Вопль Карякина отражал возмущение, негодование, ярость и непонимание либеральной интеллигенции, непонимание неприятия страной того «либерального идеала», который ей был навязан, но который за пять лет привел к утрате половины экономического потенциала и социальной катастрофе. Этот «идеал» скорее подорвал, чем обогатил национальное самосознание. Он привел к фактической утрате части территории страны в 1996 году — от России де-факто отделилась Чечня. Это было признаком исключительной слабости центральной власти, ее неадекватности, неспособности решать проблемы ни политического, ни экономического, ни социального, ни военного характера. При этом наблюдалось нежелание, неспособность либеральной элиты признать, что она провалилась на этапе, когда была главной силой, руководящей страной. В итоге это привело ее к политическому провалу и эволюции всей политической системы. Окончательный удар по либералам как политической партии был нанесен избирателями на выборах в Госдуму в 2003 году, когда Союз правых сил не попал в парламент, набрав 3,5 процента и не сумев преодолеть 5-процентный барьер. Это было логичным завершением длительного нахождения у власти представителей либерал-реформаторов. Они не сумели пережить ухода Ельцина.
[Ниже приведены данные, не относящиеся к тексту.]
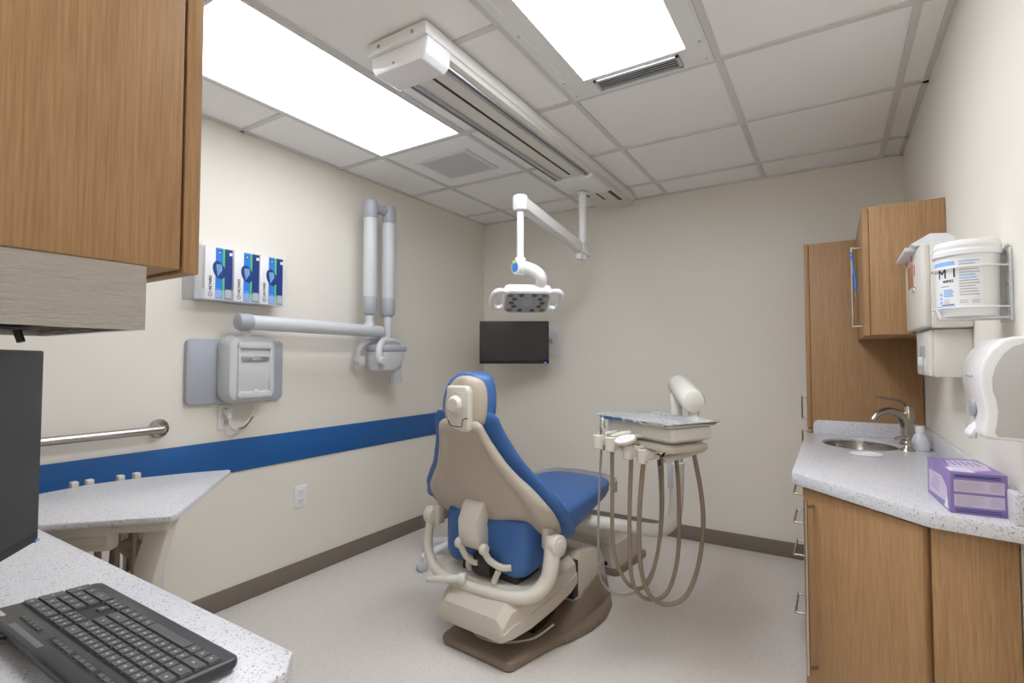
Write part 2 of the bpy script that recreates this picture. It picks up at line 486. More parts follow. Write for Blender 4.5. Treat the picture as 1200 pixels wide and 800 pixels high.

Помню, в январе 2003 года я оказался рядом с Борисом Немцовым в одном самолете, летевшем на Всемирный экономический форум в Давос. Дело было сразу после выборов. Мы стали обсуждать итоги голосования. И Немцов честно признал, что 3,5 процента, которые они получили, это был подлинный результат. По его словам, усилий в сторону занижения их результата не было.